═════ GIVEN INFORMATION
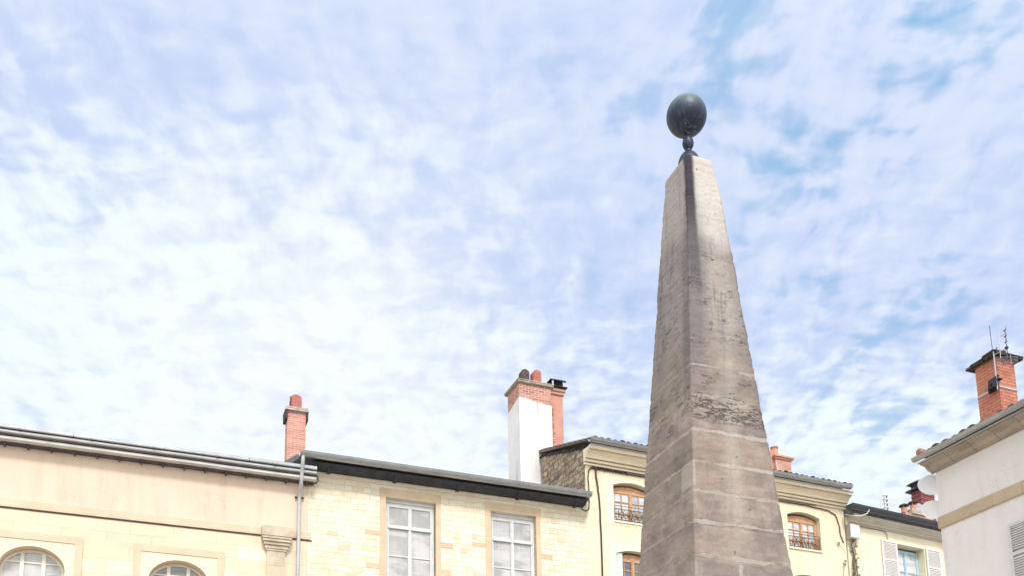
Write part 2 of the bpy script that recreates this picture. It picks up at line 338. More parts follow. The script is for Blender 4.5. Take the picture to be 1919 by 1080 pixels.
# crevices in the weathered courses
zone = h.m('ADD', h.m('MULTIPLY', h.step(V, 7.9, 8.3), h.step(V, 9.6, 9.2)), h.m('MULTIPLY', h.step(V, 6.9, 7.05), h.step(V, 7.75, 7.6)))
wv = h.noise(h.scl(h.uv, (2.2, 13, 1)), 1.5, 5, .6, .35)
cr = h.m('MULTIPLY', h.m('MULTIPLY', h.step(h.m('ABSOLUTE', h.m('SUBTRACT', wv, .5)), .016, .002), h.step(h.noise(h.uv, 4.3, 3), .50, .62)), zone)
base = h.mix(h.m('MULTIPLY', cr, .8), base, (.05, .045, .05))
pit = h.m('MULTIPLY', h.step(h.noise(h.uv, 16, 2, .5), .70, .76), .7)
base = h.mix(pit, base, (.09, .08, .08))
# dense fissures just under one of the upper joints
wv2 = h.noise(h.scl(h.uv, (3.0, 10, 1), loc=(5, 5, 0)), 1.6, 6, .68, .5)
cr2 = h.m('MULTIPLY', h.step(h.m('ABSOLUTE', h.m('SUBTRACT', wv2, .5)), .034, .006), h.m('MULTIPLY', h.step(V, 6.98, 7.08), h.step(h.m('ADD', V, h.m('MULTIPLY', U, .10)), 7.42, 7.30)))
cr2 = h.m('MULTIPLY', cr2, right)
base = h.mix(h.m('MULTIPLY', cr2, .75), base, (.055, .050, .052))
# squared mortar repair beside the arris, and open vertical joints low down
rp = h.m('MULTIPLY', h.m('MULTIPLY', h.step(U, -.27, -.25), h.step(U, .035, .02)), h.m('MULTIPLY', h.step(V, 6.12, 6.15), h.step(V, 6.46, 6.43)))
base = h.mix(h.m('MULTIPLY', rp, .70), base, (.37, .325, .28))
vj = h.m('MULTIPLY', h.step(h.m('ABSOLUTE', h.m('SUBTRACT', U, h.m('ADD', .56, h.m('MULTIPLY', n_m, .10)))), .030, .014), h.step(V, 5.22, 5.18))
base = h.mix(h.m('MULTIPLY', vj, .65), base, (.42, .37, .32))
# mortar joints
jn = h.m('ADD', h.m('ADD', h.m('SUBTRACT', V, 5.24), h.m('MULTIPLY', h.m('SINE', h.m('MULTIPLY', V, 3.1)), .035)), h.m('MULTIPLY', h.m('SUBTRACT', h.noise(h.uv, 5.0, 5, .65), .5), .07))
fr = h.m('ABSOLUTE', h.m('SUBTRACT', h.m('FRACT', h.m('ADD', h.m('DIVIDE', jn, .414), .5)), .5))
thick = h.m('ADD', .006, h.m('MULTIPLY', n_m, .125))
thick = h.m('SUBTRACT', thick, h.m('MULTIPLY', h.step(h.noise(h.scl(h.uv, (1, 2.4, 1), loc=(6, 1, 0)), 2.2, 3), .42, .60), .034))
course_line = h.m('MULTIPLY', h.step(h.m('SUBTRACT', thick, fr), -.014, .014), h.step(V, 8.0, 7.7))
course_line = h.m('MULTIPLY', h.m('MULTIPLY', course_line, h.m('ADD', .55, h.m('MULTIPLY', right, .45))), h.step(h.noise(h.scl(h.uv, (1, 1, 1), loc=(4, 2, 0)), 2.0, 4), .34, .50))
thin2 = h.m('MULTIPLY', h.step(fr, .016, .006), h.m('MULTIPLY', h.step(V, 7.8, 8.0), h.step(V, 10.5, 10.3)))
thin2 = h.m('MULTIPLY', thin2, h.step(h.noise(h.uv, 3.1, 3), .44, .60))
base = h.mix(h.m('MULTIPLY', course_line, .80), base, h.mix(n_f, (.27, .235, .205), (.46, .41, .36)))
base = h.mix(h.m('MULTIPLY', thin2, .5), base, (.15, .13, .125))
base = h.mix(.42, base, h.mix(n_f, (.2, .2, .2), (.8, .8, .8)), 'OVERLAY')
hg = h.m('ADD', h.m('MULTIPLY', n_f, .35), h.m('ADD', n_m, h.m('SUBTRACT', h.m('MULTIPLY', course_line, .25), h.m('ADD', h.m('MULTIPLY', h.m('ADD', cr, cr2), 1.3), h.m('MULTIPLY', pit, .8)))))
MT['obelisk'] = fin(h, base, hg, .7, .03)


# ------------------------------------------------------------------ mesh builder
class MB:
    def __init__(s):
        s.v = []; s.f = []; s.uv = {}

    def add(s, vs, fs):
        o = len(s.v); s.v += [tuple(p) for p in vs]; s.f += [tuple(i + o for i in f) for f in fs]

    def box(s, u0, u1, v0, v1, z0, z1, j=0.0):
        p = [(u, v, z) for z in (z0, z1) for v in (v0, v1) for u in (u0, u1)]
        if j:
            p = [(a + rnd.uniform(-j, j), b + rnd.uniform(-j, j), c + rnd.uniform(-j, j)) for a, b, c in p]
        s.add(p, [(0, 2, 3, 1), (4, 5, 7, 6), (0, 1, 5, 4), (2, 6, 7, 3), (0, 4, 6, 2), (1, 3, 7, 5)]); return s

    def taper(s, u0, u1, v0, v1, z0, z1, t):
        p = [(u0, v0, z0), (u1, v0, z0), (u1, v1, z0), (u0, v1, z0), (u0 + t, v0 + t, z1), (u1 - t, v0 + t, z1), (u1 - t, v1 - t, z1), (u0 + t, v1 - t, z1)]
        s.add(p, [(3, 2, 1, 0), (4, 5, 6, 7), (0, 1, 5, 4), (1, 2, 6, 5), (2, 3, 7, 6), (3, 0, 4, 7)]); return s

    def prism(s, prof, u0, u1, seg=1, sag=0.0, ends=True):
        n = len(prof); o = []
        for k in range(seg + 1):
            u = u0 + (u1 - u0) * k / seg; d = rnd.uniform(-sag, sag)
            o += [(u, v, z + d) for v, z in prof]
        fs = []
        for k in range(seg):
            for i in range(n):
                j = (i + 1) % n
                fs.append((k * n + i, k * n + j, (k + 1) * n + j, (k + 1) * n + i))
        if ends:
            fs += [tuple(range(n - 1, -1, -1)), tuple(seg * n + i for i in range(n))]
        s.add(o, fs); return s

    def vprism(s, prof, v0, v1):          # profile in (u, z), extruded along v
        n = len(prof)
        s.add([(u, v0, z) for u, z in prof] + [(u, v1, z) for u, z in prof],
              [(i, (i + 1) % n, n + (i + 1) % n, n + i) for i in range(n)] + [tuple(range(n - 1, -1, -1)), tuple(range(n, 2 * n))]); return s

    def tube(s, pts, r, n=8, r2=None):
        pts = [Vector(p) for p in pts]; m = len(pts); o = []
        for i, p in enumerate(pts):
            t = (pts[min(i + 1, m - 1)] - pts[max(i - 1, 0)]).normalized()
            a = t.cross(Vector((0, 0, 1)))
            if a.length < .2: a = t.cross(Vector((0, 1, 0)))
            a.normalize(); b = t.cross(a)
            rr = r + ((r2 - r) * i / (m - 1) if r2 is not None else 0)
            o += [p + (a * math.cos(k * 2 * math.pi / n) + b * math.sin(k * 2 * math.pi / n)) * rr for k in range(n)]
        fs = [(i * n + k, i * n + (k + 1) % n, (i + 1) * n + (k + 1) % n, (i + 1) * n + k) for i in range(m - 1) for k in range(n)]
        fs += [tuple(range(n - 1, -1, -1)), tuple((m - 1) * n + k for k in range(n))]
        s.add(o, fs); return s

    def lathe(s, prof, c, n=24, mtx=None):
        o = []
        for r, z in prof:
            for k in range(n):
                p = Vector((r * math.cos(2 * math.pi * k / n), r * math.sin(2 * math.pi * k / n), z))
                if mtx: p = mtx @ p
                o.append(p + Vector(c))
        m = len(prof)
        fs = [(i * n + k, i * n + (k + 1) % n, (i + 1) * n + (k + 1) % n, (i + 1) * n + k) for i in range(m - 1) for k in range(n)]
        fs += [tuple(range(n - 1, -1, -1)), tuple((m - 1) * n + k for k in range(n))]
        s.add(o, fs); return s

    def build(s, name, m, parent=None, smooth=False, label=None, kind=None):
        me = bpy.data.meshes.new(name); me.from_pydata(s.v, [], s.f); me.update()
        uvl = me.uv_layers.new(name='UVMap')
        for p in me.polygons:
            nx, ny, nz = p.normal
            for li in p.loop_indices:
                vi = me.loops[li].vertex_index
                if vi in s.uv:
                    uvl.data[li].uv = s.uv[vi]; continue
                c = me.vertices[vi].co
                if abs(nz) > .75: q = (c.x, c.y)
                elif abs(nx) > abs(ny): q = (c.y + 3.3, c.z)
                else: q = (c.x, c.z)
                uvl.data[li].uv = q
            p.use_smooth = smooth
        me.materials.append(MT[m] if isinstance(m, str) else m)
        if smooth:
            try: me.set_sharp_from_angle(angle=R(40))
            except Exception: pass
        o = bpy.data.objects.new(name, me); COL.objects.link(o)
        if parent: o.parent = parent
        if label: o['label'] = label
        if kind: o['kind'] = kind
        return o


def thing(name, label, cat, loc=(0, 0, 0), az=None, group=None):
    o = bpy.data.objects.new(name, None); COL.objects.link(o)
    o.location = loc; o.empty_display_size = .3
    if az is not None: o.rotation_euler = (0, 0, R(90 - az))
    o['label'] = label; o['category'] = cat
    if group: o['group'] = group
    return o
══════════
TASK TO CARRY OUT - Copy every line of the material in which the word "base" occurs.

ANSWER TO THIS TASK -
base = h.mix(h.m('MULTIPLY', cr, .8), base, (.05, .045, .05))
base = h.mix(pit, base, (.09, .08, .08))
base = h.mix(h.m('MULTIPLY', cr2, .75), base, (.055, .050, .052))
base = h.mix(h.m('MULTIPLY', rp, .70), base, (.37, .325, .28))
base = h.mix(h.m('MULTIPLY', vj, .65), base, (.42, .37, .32))
base = h.mix(h.m('MULTIPLY', course_line, .80), base, h.mix(n_f, (.27, .235, .205), (.46, .41, .36)))
base = h.mix(h.m('MULTIPLY', thin2, .5), base, (.15, .13, .125))
base = h.mix(.42, base, h.mix(n_f, (.2, .2, .2), (.8, .8, .8)), 'OVERLAY')
MT['obelisk'] = fin(h, base, hg, .7, .03)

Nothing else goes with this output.